There are similiar provions that the passage of a bill remove any procedural taint from the legislatures failure to follow required procuders in the passing of the legislation.
As I mentioned last night, the sport of politics in Illinois is not a game of inches or of miles, it is a game of hot potato and Madigan has just left Jones holding the spud.
Things are not going well for Jones, he is increasingly finding himnself in uncomfortable positions as he continues backing Illinois most unpoppular Gov. It will be interesting to see if the straw ever appears that breaks Jones support. Without Jones, Blago can do nothing.

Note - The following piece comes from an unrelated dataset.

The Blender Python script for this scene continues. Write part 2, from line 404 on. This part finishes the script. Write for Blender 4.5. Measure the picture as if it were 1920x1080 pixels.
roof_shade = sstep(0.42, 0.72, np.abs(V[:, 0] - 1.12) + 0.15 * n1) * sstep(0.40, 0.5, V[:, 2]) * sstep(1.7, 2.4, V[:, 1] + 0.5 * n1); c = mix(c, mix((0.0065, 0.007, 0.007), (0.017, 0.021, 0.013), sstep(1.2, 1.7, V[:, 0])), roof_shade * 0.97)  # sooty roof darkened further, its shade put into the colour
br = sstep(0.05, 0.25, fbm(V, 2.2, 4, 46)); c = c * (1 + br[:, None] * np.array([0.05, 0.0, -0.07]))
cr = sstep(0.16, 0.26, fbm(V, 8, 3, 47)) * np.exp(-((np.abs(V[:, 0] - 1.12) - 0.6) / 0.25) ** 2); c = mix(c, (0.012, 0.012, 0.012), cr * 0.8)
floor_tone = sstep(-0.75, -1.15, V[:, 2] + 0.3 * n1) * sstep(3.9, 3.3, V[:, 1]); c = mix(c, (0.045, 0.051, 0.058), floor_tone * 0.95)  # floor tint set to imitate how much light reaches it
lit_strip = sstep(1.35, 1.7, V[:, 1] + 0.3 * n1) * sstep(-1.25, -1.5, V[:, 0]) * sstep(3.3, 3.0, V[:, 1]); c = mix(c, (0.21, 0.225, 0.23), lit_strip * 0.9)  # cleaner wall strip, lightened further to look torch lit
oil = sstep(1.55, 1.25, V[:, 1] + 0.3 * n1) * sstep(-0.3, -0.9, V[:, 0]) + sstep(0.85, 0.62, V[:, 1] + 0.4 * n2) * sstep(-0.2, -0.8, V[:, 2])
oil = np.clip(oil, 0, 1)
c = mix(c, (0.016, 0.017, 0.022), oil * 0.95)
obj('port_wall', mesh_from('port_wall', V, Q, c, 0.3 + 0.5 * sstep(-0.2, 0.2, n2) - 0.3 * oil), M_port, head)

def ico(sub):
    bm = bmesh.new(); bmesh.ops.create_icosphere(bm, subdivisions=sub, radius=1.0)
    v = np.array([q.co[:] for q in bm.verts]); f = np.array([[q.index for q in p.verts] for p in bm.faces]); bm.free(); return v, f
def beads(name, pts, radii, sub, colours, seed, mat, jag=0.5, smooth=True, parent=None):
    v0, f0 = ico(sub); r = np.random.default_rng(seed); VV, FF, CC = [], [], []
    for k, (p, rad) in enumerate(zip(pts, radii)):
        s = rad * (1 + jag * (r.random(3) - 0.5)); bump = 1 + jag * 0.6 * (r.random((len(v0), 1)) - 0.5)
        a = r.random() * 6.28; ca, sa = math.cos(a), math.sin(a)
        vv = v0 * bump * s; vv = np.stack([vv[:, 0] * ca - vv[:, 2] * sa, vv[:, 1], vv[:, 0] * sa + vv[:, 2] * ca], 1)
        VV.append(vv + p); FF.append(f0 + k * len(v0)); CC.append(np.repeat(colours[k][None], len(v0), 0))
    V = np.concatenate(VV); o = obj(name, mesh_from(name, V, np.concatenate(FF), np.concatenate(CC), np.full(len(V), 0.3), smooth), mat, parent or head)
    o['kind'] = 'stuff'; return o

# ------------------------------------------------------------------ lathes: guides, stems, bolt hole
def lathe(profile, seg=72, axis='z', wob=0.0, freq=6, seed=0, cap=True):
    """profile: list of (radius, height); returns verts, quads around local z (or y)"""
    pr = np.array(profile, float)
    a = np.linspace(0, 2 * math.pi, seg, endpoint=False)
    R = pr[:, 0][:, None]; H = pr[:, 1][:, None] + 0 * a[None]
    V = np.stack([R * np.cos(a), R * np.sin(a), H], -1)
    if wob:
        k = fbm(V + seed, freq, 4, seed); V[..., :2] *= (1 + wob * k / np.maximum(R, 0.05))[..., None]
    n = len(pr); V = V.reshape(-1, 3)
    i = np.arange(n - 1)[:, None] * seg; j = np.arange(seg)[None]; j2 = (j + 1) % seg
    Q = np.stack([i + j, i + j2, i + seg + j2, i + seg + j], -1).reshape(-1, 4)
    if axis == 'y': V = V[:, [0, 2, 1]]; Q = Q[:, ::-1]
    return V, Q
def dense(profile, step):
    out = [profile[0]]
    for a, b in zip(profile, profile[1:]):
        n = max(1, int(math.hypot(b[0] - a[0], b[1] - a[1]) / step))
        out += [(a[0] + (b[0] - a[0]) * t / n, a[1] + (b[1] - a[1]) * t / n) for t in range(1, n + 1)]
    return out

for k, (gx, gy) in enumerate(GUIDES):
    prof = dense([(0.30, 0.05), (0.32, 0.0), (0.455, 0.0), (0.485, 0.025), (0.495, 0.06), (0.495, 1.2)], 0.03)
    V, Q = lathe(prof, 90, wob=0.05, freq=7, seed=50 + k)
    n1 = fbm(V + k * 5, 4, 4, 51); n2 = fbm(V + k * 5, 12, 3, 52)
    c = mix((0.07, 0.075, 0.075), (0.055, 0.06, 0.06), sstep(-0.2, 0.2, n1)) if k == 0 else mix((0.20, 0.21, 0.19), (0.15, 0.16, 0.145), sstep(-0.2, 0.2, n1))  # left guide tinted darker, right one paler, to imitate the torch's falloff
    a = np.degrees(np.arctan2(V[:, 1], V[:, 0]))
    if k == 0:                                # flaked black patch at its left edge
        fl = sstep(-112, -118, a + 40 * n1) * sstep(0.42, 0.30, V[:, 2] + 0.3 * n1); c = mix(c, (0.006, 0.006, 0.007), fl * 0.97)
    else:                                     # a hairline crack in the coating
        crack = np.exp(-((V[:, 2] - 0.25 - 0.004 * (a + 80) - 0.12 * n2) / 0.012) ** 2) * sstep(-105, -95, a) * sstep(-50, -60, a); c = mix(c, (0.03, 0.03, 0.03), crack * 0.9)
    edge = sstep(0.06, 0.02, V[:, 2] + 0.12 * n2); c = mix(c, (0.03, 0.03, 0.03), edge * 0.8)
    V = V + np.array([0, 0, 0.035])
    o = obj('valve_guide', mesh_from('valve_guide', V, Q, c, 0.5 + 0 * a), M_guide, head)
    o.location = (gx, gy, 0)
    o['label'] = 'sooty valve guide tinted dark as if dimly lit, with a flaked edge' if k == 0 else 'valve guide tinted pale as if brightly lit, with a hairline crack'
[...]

- Capitol View - Thursday, Aug 14, 08 @ 10:18 am:
the Constitution has veto actions go directly to the floor of the originating chamber. No committee hearing. This process suggests to me that the AV was only intended for technical changes, which would not require close review of the new provisions.
Debate on the House floor last night included many references such as “I wish we had an opportunity to study this matter in committee and get testimony from the insurance industry and others.” If the Con-Con members in 1969 had any idea of how the AV authority would be used by this governor, they would have allowed or directed committee review of AV actions.
- Rich Miller - Thursday, Aug 14, 08 @ 10:24 am:
===This process suggests to me that the AV was only intended for technical changes, which would not require close review of the new provisions.===
Not necessarily. Back then both chambers had floor amendments, which were debated not in committee but on the floor.
The problem is the framers screwed up the drafting of that provision. I don’t care what the “intent” of the framers were, they didn’t make it clear at all that this was a strictly limited power. The clear language of the Constitution looks practically unlimited.
- Captain Flume - Thursday, Aug 14, 08 @ 11:05 am:
Kind of off subject, but it amazes me that after more than 200 years, a Civil War, and the addition of 37 states, that the U.S. Constitution still manages to live and breathe through its basic structure and the amendment process. Yet after only 38 years, the Illinois Constitution seems to have turned out to be such an albatross. With that in mind, the prospect of any new state constitution being created with the lasting power, and acceptance, of a document framed so long ago seems dismal. I think it says a lot about the (in)ability to debate, compromise, and plan for the future in this state.
- Captain America - Thursday, Aug 14, 08 @ 11:41 am:
I’m not a lawyer, but common sense suggests that that the Governor has abused his amandatory veto power and is usurping the role intended for the legislature, not the executive. I think the courts will see the progre3ssive abuse of power by the Governor and seek to reign him in, nothwithstanding apparent constitutional ambiguity.
- VanillaMan - Thursday, Aug 14, 08 @ 12:18 pm:
The solution is to vote in favor of a Con-Con this November.
- Captain America - Thursday, Aug 14, 08 @ 2:38 pm:
For once, I agree totally with Van Man. what choice does the average citizen have except to protest the complete breakdown of State government by voting for Con-Con?
The legislature refused to pass an executive recall amendment so we have no power to remove the Governor from office. Ordinary citizens have no say who legislators elect as Senate President and Speaker of the House. Legislators apparently are relatively powerless or lack the intestinal fortitude to prevent the abuses of power when the Speaker and the Senate President fail to perform their duties effectively, relative to the best interests of the citizens.
Voting for Con-Con seem like the only thing a rational citizen can do to protest the status quo of corruption and dysfunction in State government,no matter what the risks. Personally, I think the risks are mangageble.
Vote yes for Con-Con!
- Ghost - Thursday, Aug 14, 08 @ 10:23 pm:
We need a con-con.
This phrase could also be applied in history to describe Illinois two most recent governors.